Similarly, bit- and byte-level corruption of an I/O in transit may be detected by parity or error checking and correcting mechanisms in memory and at each intermediate communication link in the path. Again, if the corruption is detected, but cannot be corrected, the pending I/O request fails.

CHECKSUM Integrity Checking and Physical Database Integrity

However, corrupted data can be written to the database. To minimize this problem, users can specify that checksums be performed on individual base tables. Checksums check the integrity of database disk I/O operations. A checksum is a numeric value computed from data. For a given set of unchanged data, the checksum value is constant.

Users can specify checksum for individual base tables in DDL using the ALTER TABLE,CREATE JOIN INDEX, and CREATE TABLE requests.

Because calculating checksums requires system resources and may affect system performance, system-wide checksums are disabled by default on most platforms. Contact Teradata Support if you suspect disk corruption.

For Object File System tables, this is a default setting that you cannot change.

FALLBACK Protection and Physical Database Integrity

Fallback protection is another important data integrity mechanism. Fallback works by writing the same data to two different AMPs within a compute cluster. If the AMP that manages the primary copy of the data goes down, you can still access the fallback version from the other AMP.

You cannot use the NO FALLBACK option and the NO FALLBACK default on platforms optimized for fallback.

If you specify fallback for a table, you double the amount of disk space required to store the same quantity of data. The amount of disk space required by a table is also doubled if you configure your system for RAID1 mirroring. Therefore, if you configure your disk for RAID1 mirroring and also specify fallback protection for a table, you quadruple the amount of disk space required to store the same quantity of data.

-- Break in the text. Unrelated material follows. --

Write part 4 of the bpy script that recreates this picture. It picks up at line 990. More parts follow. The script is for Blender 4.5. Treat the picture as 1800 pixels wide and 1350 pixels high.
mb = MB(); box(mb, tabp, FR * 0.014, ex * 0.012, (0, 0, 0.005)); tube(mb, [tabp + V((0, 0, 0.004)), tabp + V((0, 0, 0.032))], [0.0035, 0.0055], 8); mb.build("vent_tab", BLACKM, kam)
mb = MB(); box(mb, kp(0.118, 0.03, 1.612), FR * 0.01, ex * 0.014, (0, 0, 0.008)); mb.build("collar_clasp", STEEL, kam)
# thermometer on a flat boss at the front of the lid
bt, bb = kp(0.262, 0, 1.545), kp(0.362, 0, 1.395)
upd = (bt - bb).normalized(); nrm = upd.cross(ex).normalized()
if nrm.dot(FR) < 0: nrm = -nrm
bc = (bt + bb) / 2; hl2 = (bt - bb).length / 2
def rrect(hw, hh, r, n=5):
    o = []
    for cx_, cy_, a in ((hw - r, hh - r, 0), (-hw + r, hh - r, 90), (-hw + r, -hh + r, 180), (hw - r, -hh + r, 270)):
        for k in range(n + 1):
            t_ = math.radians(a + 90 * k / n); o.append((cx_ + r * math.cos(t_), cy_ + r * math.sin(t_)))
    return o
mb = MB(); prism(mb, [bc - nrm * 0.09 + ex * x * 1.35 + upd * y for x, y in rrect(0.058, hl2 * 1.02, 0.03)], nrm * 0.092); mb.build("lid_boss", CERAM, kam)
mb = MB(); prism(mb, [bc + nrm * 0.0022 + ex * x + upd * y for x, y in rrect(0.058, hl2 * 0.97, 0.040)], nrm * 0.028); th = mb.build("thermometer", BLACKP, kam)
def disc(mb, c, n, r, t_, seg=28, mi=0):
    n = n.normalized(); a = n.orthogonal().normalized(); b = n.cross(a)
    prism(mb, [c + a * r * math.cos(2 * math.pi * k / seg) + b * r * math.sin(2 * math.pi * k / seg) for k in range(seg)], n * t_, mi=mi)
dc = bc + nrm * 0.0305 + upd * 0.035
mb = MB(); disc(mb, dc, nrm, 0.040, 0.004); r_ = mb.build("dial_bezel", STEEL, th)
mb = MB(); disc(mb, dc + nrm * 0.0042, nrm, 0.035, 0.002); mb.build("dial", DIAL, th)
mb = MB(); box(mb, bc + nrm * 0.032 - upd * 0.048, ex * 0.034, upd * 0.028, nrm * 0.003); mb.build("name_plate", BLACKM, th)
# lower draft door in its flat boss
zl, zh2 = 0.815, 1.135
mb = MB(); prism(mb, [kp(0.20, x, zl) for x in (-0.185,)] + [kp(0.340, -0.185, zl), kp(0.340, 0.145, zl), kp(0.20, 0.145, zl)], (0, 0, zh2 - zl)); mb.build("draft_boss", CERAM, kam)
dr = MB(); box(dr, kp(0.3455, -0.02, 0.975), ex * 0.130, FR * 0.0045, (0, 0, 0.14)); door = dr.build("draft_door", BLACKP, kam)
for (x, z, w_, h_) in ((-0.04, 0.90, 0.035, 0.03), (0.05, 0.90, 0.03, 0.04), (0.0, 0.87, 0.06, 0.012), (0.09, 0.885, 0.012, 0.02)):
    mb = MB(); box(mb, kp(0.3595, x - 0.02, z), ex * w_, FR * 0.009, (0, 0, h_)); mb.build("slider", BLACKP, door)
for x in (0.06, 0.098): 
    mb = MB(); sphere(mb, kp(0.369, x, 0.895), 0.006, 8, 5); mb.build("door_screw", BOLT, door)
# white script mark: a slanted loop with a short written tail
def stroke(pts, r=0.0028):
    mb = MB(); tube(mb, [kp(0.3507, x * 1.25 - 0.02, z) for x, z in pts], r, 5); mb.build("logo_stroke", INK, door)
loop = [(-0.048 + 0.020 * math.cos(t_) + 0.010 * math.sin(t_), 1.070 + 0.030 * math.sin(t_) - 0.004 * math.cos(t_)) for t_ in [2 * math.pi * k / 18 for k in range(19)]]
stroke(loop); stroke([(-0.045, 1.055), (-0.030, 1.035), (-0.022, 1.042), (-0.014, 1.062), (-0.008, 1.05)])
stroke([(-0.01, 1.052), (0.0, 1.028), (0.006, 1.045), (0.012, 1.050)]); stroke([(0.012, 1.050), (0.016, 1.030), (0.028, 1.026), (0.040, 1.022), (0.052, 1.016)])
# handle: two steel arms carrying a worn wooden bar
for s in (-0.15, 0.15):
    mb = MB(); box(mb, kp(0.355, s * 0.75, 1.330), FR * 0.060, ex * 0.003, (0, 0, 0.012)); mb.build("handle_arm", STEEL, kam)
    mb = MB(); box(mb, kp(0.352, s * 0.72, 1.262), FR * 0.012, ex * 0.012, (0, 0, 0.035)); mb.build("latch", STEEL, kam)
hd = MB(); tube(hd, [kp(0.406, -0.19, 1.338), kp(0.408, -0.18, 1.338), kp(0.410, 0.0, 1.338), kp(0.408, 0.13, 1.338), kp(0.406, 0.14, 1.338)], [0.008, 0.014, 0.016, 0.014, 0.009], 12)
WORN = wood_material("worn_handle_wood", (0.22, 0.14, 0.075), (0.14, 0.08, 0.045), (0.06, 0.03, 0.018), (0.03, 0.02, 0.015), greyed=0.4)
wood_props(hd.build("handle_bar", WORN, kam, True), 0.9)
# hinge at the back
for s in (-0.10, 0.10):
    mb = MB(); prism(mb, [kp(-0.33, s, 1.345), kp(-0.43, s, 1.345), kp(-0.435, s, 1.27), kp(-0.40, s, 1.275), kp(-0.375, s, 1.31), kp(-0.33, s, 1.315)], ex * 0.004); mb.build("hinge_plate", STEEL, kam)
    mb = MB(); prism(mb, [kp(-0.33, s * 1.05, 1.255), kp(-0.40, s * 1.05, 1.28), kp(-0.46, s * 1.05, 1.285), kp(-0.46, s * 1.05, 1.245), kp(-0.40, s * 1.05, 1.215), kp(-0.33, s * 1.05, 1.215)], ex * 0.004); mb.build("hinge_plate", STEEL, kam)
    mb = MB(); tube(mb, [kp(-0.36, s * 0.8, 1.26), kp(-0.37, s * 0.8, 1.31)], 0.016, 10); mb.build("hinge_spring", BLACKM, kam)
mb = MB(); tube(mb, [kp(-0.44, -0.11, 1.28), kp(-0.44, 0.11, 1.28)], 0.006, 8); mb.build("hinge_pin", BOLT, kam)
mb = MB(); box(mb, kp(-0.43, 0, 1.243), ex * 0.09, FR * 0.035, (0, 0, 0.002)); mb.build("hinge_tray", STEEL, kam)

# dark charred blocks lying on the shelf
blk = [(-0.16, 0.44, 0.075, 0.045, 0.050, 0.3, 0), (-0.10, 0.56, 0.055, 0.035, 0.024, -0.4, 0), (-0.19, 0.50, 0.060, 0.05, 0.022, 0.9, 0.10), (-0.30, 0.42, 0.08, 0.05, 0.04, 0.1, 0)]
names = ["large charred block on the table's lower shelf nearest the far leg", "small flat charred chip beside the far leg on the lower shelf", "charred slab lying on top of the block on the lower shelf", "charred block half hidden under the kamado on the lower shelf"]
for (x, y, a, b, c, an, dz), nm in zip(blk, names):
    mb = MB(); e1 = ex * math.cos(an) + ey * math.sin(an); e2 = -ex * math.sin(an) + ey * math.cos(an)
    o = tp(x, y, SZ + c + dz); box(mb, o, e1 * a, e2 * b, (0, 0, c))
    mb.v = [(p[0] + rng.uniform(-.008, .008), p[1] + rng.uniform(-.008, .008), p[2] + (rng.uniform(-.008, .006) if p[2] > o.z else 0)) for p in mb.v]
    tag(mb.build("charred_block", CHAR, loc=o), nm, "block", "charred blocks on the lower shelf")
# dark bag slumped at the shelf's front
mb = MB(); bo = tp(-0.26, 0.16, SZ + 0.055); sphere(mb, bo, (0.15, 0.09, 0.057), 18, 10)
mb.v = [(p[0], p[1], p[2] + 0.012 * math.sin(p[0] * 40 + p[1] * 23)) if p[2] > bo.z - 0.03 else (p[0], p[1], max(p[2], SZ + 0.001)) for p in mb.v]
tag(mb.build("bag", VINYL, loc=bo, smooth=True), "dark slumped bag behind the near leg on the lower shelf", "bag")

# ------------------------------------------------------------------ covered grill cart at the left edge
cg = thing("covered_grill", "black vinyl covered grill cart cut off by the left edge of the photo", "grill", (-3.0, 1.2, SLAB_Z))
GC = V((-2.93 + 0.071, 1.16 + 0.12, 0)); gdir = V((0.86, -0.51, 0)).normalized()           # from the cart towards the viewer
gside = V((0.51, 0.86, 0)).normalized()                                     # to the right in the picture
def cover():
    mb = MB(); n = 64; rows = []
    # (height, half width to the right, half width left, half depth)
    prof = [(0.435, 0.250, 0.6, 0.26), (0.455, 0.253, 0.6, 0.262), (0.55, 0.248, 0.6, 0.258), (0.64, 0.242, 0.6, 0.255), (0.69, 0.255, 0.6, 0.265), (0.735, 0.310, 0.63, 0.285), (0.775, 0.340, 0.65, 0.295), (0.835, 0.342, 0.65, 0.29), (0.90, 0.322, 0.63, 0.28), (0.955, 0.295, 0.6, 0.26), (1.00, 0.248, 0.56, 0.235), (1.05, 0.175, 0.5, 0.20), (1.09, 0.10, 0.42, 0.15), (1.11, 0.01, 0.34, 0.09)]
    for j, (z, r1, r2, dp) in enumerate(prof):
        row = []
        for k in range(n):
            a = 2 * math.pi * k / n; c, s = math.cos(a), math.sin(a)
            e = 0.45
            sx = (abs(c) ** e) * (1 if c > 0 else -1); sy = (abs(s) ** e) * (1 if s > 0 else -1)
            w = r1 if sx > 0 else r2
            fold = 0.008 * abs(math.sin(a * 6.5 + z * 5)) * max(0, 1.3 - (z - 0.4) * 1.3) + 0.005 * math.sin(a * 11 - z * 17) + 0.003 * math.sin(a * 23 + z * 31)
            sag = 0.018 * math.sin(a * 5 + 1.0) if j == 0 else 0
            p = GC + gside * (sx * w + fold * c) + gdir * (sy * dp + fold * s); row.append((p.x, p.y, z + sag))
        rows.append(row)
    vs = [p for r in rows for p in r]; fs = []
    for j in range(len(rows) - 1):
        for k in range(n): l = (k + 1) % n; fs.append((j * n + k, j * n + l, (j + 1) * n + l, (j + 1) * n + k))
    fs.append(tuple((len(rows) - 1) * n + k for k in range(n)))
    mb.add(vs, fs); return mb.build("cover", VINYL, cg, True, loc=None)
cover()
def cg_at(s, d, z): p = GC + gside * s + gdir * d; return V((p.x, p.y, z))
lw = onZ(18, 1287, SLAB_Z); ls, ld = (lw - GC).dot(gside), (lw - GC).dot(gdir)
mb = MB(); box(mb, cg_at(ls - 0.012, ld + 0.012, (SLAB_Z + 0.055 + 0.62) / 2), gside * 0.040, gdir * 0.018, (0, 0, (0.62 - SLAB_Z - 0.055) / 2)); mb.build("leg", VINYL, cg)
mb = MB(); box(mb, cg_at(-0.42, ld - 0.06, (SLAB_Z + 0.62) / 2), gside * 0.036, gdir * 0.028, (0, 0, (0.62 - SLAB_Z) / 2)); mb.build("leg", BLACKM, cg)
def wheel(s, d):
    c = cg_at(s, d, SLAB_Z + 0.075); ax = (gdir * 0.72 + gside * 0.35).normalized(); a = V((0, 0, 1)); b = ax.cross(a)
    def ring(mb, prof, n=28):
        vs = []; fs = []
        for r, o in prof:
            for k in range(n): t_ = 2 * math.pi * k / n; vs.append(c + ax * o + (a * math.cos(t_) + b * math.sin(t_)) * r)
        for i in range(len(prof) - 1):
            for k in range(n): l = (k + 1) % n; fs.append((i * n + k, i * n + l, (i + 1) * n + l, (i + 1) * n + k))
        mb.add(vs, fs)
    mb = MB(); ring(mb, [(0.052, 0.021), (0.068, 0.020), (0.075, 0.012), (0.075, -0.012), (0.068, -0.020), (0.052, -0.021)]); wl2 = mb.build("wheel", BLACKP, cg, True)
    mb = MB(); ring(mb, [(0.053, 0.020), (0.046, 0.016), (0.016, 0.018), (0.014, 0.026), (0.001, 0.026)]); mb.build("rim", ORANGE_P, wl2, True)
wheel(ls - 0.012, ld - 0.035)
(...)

A table defined with fallback imposes a performance penalty for DELETE, INSERT, and UPDATE operations on the table, because each such operation must run twice to update the primary table and its fallback table.

The system defaults to bringing Vantage up when AMPs are down, on the assumption that down AMPs can run in fallback mode. If your site does not use fallback for critical tables, keep Vantage down in this situation.

Vantage also provides a means for using fallback to deal with read errors caused by bad data blocks (see Reading or Repairing Data from Fallback).